● Prompt:
Read the data and repeat it in full, exactly.

● Provided data:
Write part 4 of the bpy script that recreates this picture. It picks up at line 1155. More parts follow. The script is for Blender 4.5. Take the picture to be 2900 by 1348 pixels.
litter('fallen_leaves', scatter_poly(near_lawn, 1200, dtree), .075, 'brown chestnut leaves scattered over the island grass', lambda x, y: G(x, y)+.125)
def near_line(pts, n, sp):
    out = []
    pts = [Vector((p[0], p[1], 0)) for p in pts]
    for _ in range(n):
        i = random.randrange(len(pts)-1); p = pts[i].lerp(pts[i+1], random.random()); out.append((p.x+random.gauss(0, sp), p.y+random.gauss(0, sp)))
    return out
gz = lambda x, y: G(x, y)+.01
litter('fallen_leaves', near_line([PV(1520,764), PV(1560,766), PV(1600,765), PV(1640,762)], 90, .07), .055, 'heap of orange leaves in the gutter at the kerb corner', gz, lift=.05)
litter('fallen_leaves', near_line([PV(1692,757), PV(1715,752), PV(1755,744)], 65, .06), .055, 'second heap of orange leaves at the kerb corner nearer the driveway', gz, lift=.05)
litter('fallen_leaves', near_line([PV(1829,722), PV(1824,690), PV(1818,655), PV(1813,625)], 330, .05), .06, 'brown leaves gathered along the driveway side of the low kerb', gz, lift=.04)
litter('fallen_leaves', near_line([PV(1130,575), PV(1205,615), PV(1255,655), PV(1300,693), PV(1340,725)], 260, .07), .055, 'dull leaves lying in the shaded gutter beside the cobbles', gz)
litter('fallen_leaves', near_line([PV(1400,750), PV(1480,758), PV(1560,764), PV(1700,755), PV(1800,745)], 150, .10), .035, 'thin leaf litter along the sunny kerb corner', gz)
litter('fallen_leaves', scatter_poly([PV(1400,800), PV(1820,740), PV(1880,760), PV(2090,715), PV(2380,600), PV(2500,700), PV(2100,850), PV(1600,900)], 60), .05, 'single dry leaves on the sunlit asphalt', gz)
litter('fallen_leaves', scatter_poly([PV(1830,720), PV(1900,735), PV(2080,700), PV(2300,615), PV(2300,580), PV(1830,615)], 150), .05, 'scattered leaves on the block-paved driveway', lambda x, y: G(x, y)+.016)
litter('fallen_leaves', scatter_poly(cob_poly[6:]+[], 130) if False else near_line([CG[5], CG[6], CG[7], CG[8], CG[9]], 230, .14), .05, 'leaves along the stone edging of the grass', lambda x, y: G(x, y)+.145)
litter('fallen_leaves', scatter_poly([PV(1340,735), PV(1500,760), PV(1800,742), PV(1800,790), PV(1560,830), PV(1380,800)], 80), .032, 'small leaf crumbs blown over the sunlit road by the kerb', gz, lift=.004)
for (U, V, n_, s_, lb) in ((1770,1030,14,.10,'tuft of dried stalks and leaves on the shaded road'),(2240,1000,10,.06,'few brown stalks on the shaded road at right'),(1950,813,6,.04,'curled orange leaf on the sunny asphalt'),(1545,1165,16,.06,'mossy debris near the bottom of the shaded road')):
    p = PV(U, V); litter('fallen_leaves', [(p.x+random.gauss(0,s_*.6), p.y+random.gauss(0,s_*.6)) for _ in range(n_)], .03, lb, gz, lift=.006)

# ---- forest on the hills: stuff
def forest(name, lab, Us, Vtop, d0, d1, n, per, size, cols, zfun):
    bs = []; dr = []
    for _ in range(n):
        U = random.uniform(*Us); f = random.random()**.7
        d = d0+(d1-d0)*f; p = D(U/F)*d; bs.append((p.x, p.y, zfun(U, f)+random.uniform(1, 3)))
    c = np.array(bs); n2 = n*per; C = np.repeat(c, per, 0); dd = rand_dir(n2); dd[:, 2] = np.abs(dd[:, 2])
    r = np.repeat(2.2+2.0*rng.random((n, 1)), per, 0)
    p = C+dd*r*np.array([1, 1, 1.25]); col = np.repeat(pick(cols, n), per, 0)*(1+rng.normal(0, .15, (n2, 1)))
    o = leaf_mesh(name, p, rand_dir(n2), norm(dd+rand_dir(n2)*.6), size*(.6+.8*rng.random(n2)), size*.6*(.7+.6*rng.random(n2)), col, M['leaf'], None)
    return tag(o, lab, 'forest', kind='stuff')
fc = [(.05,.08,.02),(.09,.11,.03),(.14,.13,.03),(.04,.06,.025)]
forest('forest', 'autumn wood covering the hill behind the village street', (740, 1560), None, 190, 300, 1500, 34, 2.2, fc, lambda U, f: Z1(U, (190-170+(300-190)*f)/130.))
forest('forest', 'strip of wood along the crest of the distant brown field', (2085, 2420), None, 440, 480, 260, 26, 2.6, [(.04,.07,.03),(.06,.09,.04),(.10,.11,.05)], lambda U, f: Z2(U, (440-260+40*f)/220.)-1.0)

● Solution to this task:
Write part 4 of the bpy script that recreates this picture. It picks up at line 1155. More parts follow. The script is for Blender 4.5. Take the picture to be 2900 by 1348 pixels.
litter('fallen_leaves', scatter_poly(near_lawn, 1200, dtree), .075, 'brown chestnut leaves scattered over the island grass', lambda x, y: G(x, y)+.125)
def near_line(pts, n, sp):
    out = []
    pts = [Vector((p[0], p[1], 0)) for p in pts]
    for _ in range(n):
        i = random.randrange(len(pts)-1); p = pts[i].lerp(pts[i+1], random.random()); out.append((p.x+random.gauss(0, sp), p.y+random.gauss(0, sp)))
    return out
gz = lambda x, y: G(x, y)+.01
litter('fallen_leaves', near_line([PV(1520,764), PV(1560,766), PV(1600,765), PV(1640,762)], 90, .07), .055, 'heap of orange leaves in the gutter at the kerb corner', gz, lift=.05)
litter('fallen_leaves', near_line([PV(1692,757), PV(1715,752), PV(1755,744)], 65, .06), .055, 'second heap of orange leaves at the kerb corner nearer the driveway', gz, lift=.05)
litter('fallen_leaves', near_line([PV(1829,722), PV(1824,690), PV(1818,655), PV(1813,625)], 330, .05), .06, 'brown leaves gathered along the driveway side of the low kerb', gz, lift=.04)
litter('fallen_leaves', near_line([PV(1130,575), PV(1205,615), PV(1255,655), PV(1300,693), PV(1340,725)], 260, .07), .055, 'dull leaves lying in the shaded gutter beside the cobbles', gz)
litter('fallen_leaves', near_line([PV(1400,750), PV(1480,758), PV(1560,764), PV(1700,755), PV(1800,745)], 150, .10), .035, 'thin leaf litter along the sunny kerb corner', gz)
litter('fallen_leaves', scatter_poly([PV(1400,800), PV(1820,740), PV(1880,760), PV(2090,715), PV(2380,600), PV(2500,700), PV(2100,850), PV(1600,900)], 60), .05, 'single dry leaves on the sunlit asphalt', gz)
litter('fallen_leaves', scatter_poly([PV(1830,720), PV(1900,735), PV(2080,700), PV(2300,615), PV(2300,580), PV(1830,615)], 150), .05, 'scattered leaves on the block-paved driveway', lambda x, y: G(x, y)+.016)
litter('fallen_leaves', scatter_poly(cob_poly[6:]+[], 130) if False else near_line([CG[5], CG[6], CG[7], CG[8], CG[9]], 230, .14), .05, 'leaves along the stone edging of the grass', lambda x, y: G(x, y)+.145)
litter('fallen_leaves', scatter_poly([PV(1340,735), PV(1500,760), PV(1800,742), PV(1800,790), PV(1560,830), PV(1380,800)], 80), .032, 'small leaf crumbs blown over the sunlit road by the kerb', gz, lift=.004)
for (U, V, n_, s_, lb) in ((1770,1030,14,.10,'tuft of dried stalks and leaves on the shaded road'),(2240,1000,10,.06,'few brown stalks on the shaded road at right'),(1950,813,6,.04,'curled orange leaf on the sunny asphalt'),(1545,1165,16,.06,'mossy debris near the bottom of the shaded road')):
    p = PV(U, V); litter('fallen_leaves', [(p.x+random.gauss(0,s_*.6), p.y+random.gauss(0,s_*.6)) for _ in range(n_)], .03, lb, gz, lift=.006)

# ---- forest on the hills: stuff
def forest(name, lab, Us, Vtop, d0, d1, n, per, size, cols, zfun):
    bs = []; dr = []
    for _ in range(n):
        U = random.uniform(*Us); f = random.random()**.7
        d = d0+(d1-d0)*f; p = D(U/F)*d; bs.append((p.x, p.y, zfun(U, f)+random.uniform(1, 3)))
    c = np.array(bs); n2 = n*per; C = np.repeat(c, per, 0); dd = rand_dir(n2); dd[:, 2] = np.abs(dd[:, 2])
    r = np.repeat(2.2+2.0*rng.random((n, 1)), per, 0)
    p = C+dd*r*np.array([1, 1, 1.25]); col = np.repeat(pick(cols, n), per, 0)*(1+rng.normal(0, .15, (n2, 1)))
    o = leaf_mesh(name, p, rand_dir(n2), norm(dd+rand_dir(n2)*.6), size*(.6+.8*rng.random(n2)), size*.6*(.7+.6*rng.random(n2)), col, M['leaf'], None)
    return tag(o, lab, 'forest', kind='stuff')
fc = [(.05,.08,.02),(.09,.11,.03),(.14,.13,.03),(.04,.06,.025)]
forest('forest', 'autumn wood covering the hill behind the village street', (740, 1560), None, 190, 300, 1500, 34, 2.2, fc, lambda U, f: Z1(U, (190-170+(300-190)*f)/130.))
forest('forest', 'strip of wood along the crest of the distant brown field', (2085, 2420), None, 440, 480, 260, 26, 2.6, [(.04,.07,.03),(.06,.09,.04),(.10,.11,.05)], lambda U, f: Z2(U, (440-260+40*f)/220.)-1.0)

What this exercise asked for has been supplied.